Improving fundamentals were behind this shift. Profit growth for 2018 is projected to have been a hefty 24% for the US market, although this is partly down to the Trump administration’s tax reductions.

UK and emerging markets are also both forecast to deliver double-digit earnings growth, while Europe is around mid-single digit levels.

Japan is bringing up the rear with only 3% earnings growth, but it saw its fair share of weather-related troubles in 2018.

Even if share prices had ended the year where they started, investors would now be in a stronger position from a fundamental standpoint. In simple terms, they would now benefit from more earnings for each dollar that they have invested.

However, recent events mean that share prices weren’t flat over 2018, they fell sharply. That means that not only are earnings higher, but prices are lower. This double-whammy has pushed popular earnings-based measures of stock market valuations close to their cheapest levels for many years.

Relative to consensus earnings forecasts for the next 12 months, US, UK, European and emerging market equities are valued at close to their cheapest levels for four to six years.

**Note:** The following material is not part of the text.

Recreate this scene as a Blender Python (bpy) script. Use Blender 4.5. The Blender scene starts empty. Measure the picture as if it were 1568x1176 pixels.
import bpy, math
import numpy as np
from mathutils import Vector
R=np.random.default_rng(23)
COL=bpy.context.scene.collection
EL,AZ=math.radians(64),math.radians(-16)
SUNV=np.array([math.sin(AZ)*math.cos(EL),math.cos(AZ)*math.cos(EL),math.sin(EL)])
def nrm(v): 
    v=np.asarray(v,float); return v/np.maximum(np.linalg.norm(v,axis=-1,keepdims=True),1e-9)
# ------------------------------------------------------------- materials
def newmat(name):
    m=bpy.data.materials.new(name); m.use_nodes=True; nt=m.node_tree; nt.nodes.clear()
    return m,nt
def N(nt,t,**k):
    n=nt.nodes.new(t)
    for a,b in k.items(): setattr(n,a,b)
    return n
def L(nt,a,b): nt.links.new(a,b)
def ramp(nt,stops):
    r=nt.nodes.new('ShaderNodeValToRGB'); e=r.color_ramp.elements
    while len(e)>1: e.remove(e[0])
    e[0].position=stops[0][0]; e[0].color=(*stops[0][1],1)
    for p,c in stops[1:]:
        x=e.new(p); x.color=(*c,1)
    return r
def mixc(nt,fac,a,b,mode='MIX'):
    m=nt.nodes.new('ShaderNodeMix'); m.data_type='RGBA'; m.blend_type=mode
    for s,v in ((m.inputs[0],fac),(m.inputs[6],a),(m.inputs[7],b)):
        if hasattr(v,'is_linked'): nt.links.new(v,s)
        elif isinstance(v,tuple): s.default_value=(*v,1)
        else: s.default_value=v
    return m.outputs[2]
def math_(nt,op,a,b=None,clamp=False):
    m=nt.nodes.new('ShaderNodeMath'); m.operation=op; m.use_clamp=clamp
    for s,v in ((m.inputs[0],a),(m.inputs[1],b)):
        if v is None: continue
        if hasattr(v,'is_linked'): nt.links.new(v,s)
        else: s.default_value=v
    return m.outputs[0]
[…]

There is a similar story when prices are compared to the previous 12 months’ earnings. Japanese equities have not been cheaper on either basis since the depths of the financial crisis.

Other valuation measures have also cheapened – cyclically-adjusted price earnings and price-to-book multiples have fallen and dividends yields risen. The UK dividend yield has even risen above 5%. If you exclude the financial crisis, this is its highest level for over 25 years.

The consequence of these moves is that, from a valuation perspective stock markets are now a much more appealing prospect than before. Whereas, as we entered 2018 our valuation table was a sea of (expensive) red, it is now a field of (cheap) green. With the exception of the US, all other markets are now outright cheap on most valuation measures. Even the US is less expensive than it was. (All of the valuations measures are explained briefly below).

While there are undoubtedly short-term challenges facing markets, not least geopolitics, tightening monetary policy and slowing global growth, investing when valuations are cheap is a sound long term strategy. Valuations are the single biggest determinant of long term returns, although their uselessness at predicting short term market movements should always be borne in mind.